__Exercise requirements__. Repeat exactly the lines of the listing below, please, starting with the first and ending with the line containing "struct('baseboard_chimney', g, BASE, angle=25)"; leave out the rest.

+ + +

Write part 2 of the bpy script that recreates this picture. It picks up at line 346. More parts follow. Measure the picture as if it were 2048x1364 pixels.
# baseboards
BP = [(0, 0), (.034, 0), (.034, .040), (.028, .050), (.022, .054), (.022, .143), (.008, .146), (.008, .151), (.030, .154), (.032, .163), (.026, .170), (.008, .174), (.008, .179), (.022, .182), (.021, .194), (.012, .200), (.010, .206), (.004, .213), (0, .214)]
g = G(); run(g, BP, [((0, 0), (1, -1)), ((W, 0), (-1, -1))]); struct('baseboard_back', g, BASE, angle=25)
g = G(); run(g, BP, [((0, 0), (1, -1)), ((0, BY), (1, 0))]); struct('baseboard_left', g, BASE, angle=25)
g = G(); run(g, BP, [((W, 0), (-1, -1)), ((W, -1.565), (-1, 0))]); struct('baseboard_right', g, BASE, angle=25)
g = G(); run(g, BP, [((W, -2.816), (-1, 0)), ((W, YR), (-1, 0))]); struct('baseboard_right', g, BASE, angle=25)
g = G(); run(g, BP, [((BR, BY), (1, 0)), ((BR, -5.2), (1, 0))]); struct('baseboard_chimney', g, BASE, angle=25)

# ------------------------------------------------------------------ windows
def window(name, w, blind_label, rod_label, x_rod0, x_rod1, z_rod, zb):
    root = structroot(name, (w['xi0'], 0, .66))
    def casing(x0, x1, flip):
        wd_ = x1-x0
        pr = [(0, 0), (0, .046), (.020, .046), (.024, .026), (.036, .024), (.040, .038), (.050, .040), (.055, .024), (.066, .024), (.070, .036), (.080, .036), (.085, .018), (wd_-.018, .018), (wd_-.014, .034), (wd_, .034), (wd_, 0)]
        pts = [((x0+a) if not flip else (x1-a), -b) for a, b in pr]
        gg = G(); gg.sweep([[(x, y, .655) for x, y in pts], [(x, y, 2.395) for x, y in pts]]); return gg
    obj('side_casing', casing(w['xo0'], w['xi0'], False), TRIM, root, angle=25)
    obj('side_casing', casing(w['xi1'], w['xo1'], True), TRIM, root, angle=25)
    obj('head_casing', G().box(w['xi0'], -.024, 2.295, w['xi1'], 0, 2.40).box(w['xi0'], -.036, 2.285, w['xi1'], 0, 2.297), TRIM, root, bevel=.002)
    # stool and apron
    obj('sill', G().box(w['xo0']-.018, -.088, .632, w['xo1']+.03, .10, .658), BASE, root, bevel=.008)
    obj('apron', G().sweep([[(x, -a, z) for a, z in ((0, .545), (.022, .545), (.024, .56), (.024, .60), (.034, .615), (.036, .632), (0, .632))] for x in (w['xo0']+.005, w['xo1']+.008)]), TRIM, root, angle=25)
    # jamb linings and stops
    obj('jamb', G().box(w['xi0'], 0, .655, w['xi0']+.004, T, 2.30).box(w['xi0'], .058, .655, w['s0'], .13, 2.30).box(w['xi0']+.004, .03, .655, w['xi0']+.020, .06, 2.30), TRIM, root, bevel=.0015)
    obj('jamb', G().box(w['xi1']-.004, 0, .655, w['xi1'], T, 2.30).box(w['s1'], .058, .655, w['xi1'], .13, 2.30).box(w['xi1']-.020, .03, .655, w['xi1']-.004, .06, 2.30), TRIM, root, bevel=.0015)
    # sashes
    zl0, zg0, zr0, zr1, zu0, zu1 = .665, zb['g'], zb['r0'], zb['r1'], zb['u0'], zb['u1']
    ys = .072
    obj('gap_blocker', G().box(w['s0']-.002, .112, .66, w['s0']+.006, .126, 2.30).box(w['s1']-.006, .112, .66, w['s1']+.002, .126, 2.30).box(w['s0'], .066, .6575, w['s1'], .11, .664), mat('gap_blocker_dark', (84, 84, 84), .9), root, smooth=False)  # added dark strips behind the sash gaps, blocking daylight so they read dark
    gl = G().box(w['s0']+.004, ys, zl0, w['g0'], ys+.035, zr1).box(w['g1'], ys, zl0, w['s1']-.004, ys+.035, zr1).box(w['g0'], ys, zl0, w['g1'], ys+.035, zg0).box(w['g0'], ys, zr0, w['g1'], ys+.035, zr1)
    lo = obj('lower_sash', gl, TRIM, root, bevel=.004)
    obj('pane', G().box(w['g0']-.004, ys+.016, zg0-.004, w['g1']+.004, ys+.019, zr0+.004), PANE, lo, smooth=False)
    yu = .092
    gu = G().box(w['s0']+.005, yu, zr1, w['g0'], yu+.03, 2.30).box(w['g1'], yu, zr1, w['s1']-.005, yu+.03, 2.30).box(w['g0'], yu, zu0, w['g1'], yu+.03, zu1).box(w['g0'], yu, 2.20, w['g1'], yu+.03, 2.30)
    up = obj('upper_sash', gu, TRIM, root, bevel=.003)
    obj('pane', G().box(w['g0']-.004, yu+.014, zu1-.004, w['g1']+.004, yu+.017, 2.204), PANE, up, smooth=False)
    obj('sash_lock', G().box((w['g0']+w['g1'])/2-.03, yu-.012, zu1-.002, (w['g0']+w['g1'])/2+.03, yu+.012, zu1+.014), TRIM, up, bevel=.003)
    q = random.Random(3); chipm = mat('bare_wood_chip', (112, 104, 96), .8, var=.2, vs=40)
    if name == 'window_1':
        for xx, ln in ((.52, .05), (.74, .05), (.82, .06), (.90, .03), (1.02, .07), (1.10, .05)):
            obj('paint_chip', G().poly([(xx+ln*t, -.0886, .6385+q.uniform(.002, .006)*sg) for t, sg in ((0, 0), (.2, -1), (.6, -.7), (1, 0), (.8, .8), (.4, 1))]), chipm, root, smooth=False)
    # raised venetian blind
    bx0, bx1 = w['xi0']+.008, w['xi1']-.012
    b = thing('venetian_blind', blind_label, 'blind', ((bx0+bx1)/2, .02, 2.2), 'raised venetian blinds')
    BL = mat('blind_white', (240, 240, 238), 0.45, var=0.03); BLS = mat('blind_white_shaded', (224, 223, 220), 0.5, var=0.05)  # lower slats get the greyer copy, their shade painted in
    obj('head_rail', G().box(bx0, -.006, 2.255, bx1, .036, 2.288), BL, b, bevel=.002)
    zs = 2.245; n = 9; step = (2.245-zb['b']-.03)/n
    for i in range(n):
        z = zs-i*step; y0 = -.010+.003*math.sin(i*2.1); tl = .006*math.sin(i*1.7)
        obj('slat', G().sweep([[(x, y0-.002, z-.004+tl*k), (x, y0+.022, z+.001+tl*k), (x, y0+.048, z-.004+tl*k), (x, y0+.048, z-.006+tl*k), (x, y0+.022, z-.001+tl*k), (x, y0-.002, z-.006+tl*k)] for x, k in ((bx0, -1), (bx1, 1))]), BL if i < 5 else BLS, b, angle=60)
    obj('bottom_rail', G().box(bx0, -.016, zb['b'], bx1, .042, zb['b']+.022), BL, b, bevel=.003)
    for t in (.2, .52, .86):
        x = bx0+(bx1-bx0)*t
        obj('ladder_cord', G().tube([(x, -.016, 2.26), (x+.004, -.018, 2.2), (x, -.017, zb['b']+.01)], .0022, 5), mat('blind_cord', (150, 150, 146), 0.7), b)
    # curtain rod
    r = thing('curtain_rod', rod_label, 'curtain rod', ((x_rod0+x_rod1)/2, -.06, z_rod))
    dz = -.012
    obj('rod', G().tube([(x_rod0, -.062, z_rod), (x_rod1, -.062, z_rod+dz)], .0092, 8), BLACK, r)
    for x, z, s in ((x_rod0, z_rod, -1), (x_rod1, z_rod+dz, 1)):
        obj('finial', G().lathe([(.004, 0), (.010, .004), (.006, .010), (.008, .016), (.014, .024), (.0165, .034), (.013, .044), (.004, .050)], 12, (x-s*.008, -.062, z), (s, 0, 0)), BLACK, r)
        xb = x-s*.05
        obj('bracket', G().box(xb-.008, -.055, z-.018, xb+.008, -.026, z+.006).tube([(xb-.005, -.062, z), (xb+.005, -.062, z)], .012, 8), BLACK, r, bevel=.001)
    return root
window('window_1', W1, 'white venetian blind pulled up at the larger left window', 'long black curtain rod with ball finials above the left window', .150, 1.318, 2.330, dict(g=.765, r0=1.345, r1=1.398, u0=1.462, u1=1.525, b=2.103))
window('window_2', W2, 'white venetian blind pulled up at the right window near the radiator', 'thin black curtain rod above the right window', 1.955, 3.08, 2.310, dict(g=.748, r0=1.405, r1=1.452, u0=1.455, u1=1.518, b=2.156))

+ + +

__Output below__.
Write part 2 of the bpy script that recreates this picture. It picks up at line 346. More parts follow. Measure the picture as if it were 2048x1364 pixels.
# baseboards
BP = [(0, 0), (.034, 0), (.034, .040), (.028, .050), (.022, .054), (.022, .143), (.008, .146), (.008, .151), (.030, .154), (.032, .163), (.026, .170), (.008, .174), (.008, .179), (.022, .182), (.021, .194), (.012, .200), (.010, .206), (.004, .213), (0, .214)]
g = G(); run(g, BP, [((0, 0), (1, -1)), ((W, 0), (-1, -1))]); struct('baseboard_back', g, BASE, angle=25)
g = G(); run(g, BP, [((0, 0), (1, -1)), ((0, BY), (1, 0))]); struct('baseboard_left', g, BASE, angle=25)
g = G(); run(g, BP, [((W, 0), (-1, -1)), ((W, -1.565), (-1, 0))]); struct('baseboard_right', g, BASE, angle=25)
g = G(); run(g, BP, [((W, -2.816), (-1, 0)), ((W, YR), (-1, 0))]); struct('baseboard_right', g, BASE, angle=25)
g = G(); run(g, BP, [((BR, BY), (1, 0)), ((BR, -5.2), (1, 0))]); struct('baseboard_chimney', g, BASE, angle=25)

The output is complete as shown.